_COLLECTED DATA_
** Begin **
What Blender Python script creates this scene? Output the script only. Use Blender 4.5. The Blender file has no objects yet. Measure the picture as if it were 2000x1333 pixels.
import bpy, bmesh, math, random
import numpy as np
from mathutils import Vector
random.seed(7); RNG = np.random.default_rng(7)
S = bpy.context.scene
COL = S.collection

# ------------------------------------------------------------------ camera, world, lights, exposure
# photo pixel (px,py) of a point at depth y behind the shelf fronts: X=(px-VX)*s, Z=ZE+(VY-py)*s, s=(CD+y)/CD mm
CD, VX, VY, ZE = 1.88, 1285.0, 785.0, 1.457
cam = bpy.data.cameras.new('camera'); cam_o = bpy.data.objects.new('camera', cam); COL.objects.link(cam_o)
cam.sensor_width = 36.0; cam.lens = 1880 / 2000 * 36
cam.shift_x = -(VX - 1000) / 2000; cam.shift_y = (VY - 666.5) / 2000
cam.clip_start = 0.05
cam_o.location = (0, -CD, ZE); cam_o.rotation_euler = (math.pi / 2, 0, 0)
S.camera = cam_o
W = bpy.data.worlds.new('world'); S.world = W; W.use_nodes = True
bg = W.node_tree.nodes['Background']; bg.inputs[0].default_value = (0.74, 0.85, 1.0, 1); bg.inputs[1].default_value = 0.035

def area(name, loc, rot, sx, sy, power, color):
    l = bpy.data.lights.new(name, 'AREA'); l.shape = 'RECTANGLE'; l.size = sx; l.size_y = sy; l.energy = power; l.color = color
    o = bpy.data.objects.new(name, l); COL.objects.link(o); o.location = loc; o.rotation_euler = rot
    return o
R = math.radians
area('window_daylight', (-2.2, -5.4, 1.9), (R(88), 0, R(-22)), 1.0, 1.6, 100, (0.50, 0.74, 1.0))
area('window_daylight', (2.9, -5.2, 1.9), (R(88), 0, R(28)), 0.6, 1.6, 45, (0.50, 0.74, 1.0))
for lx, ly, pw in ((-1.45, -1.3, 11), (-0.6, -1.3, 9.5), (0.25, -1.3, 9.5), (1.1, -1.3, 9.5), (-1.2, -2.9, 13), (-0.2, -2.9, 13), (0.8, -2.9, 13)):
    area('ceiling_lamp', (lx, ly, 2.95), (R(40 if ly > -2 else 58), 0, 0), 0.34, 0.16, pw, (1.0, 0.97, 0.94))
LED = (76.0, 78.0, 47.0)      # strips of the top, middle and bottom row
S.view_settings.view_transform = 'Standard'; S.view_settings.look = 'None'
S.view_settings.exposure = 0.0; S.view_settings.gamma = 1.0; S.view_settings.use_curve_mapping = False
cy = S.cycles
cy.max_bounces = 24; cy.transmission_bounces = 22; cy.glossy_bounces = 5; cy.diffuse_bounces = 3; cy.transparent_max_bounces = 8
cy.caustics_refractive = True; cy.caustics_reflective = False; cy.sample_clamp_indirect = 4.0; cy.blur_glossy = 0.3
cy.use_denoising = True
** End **
Every line above should be printed again exactly as it stands.

_ANSWER FOR THIS EXERCISE_
What Blender Python script creates this scene? Output the script only. Use Blender 4.5. The Blender file has no objects yet. Measure the picture as if it were 2000x1333 pixels.
import bpy, bmesh, math, random
import numpy as np
from mathutils import Vector
random.seed(7); RNG = np.random.default_rng(7)
S = bpy.context.scene
COL = S.collection

# ------------------------------------------------------------------ camera, world, lights, exposure
# photo pixel (px,py) of a point at depth y behind the shelf fronts: X=(px-VX)*s, Z=ZE+(VY-py)*s, s=(CD+y)/CD mm
CD, VX, VY, ZE = 1.88, 1285.0, 785.0, 1.457
cam = bpy.data.cameras.new('camera'); cam_o = bpy.data.objects.new('camera', cam); COL.objects.link(cam_o)
cam.sensor_width = 36.0; cam.lens = 1880 / 2000 * 36
cam.shift_x = -(VX - 1000) / 2000; cam.shift_y = (VY - 666.5) / 2000
cam.clip_start = 0.05
cam_o.location = (0, -CD, ZE); cam_o.rotation_euler = (math.pi / 2, 0, 0)
S.camera = cam_o
W = bpy.data.worlds.new('world'); S.world = W; W.use_nodes = True
bg = W.node_tree.nodes['Background']; bg.inputs[0].default_value = (0.74, 0.85, 1.0, 1); bg.inputs[1].default_value = 0.035

def area(name, loc, rot, sx, sy, power, color):
    l = bpy.data.lights.new(name, 'AREA'); l.shape = 'RECTANGLE'; l.size = sx; l.size_y = sy; l.energy = power; l.color = color
    o = bpy.data.objects.new(name, l); COL.objects.link(o); o.location = loc; o.rotation_euler = rot
    return o
R = math.radians
area('window_daylight', (-2.2, -5.4, 1.9), (R(88), 0, R(-22)), 1.0, 1.6, 100, (0.50, 0.74, 1.0))
area('window_daylight', (2.9, -5.2, 1.9), (R(88), 0, R(28)), 0.6, 1.6, 45, (0.50, 0.74, 1.0))
for lx, ly, pw in ((-1.45, -1.3, 11), (-0.6, -1.3, 9.5), (0.25, -1.3, 9.5), (1.1, -1.3, 9.5), (-1.2, -2.9, 13), (-0.2, -2.9, 13), (0.8, -2.9, 13)):
    area('ceiling_lamp', (lx, ly, 2.95), (R(40 if ly > -2 else 58), 0, 0), 0.34, 0.16, pw, (1.0, 0.97, 0.94))
LED = (76.0, 78.0, 47.0)      # strips of the top, middle and bottom row
S.view_settings.view_transform = 'Standard'; S.view_settings.look = 'None'
S.view_settings.exposure = 0.0; S.view_settings.gamma = 1.0; S.view_settings.use_curve_mapping = False
cy = S.cycles
cy.max_bounces = 24; cy.transmission_bounces = 22; cy.glossy_bounces = 5; cy.diffuse_bounces = 3; cy.transparent_max_bounces = 8
cy.caustics_refractive = True; cy.caustics_reflective = False; cy.sample_clamp_indirect = 4.0; cy.blur_glossy = 0.3
cy.use_denoising = True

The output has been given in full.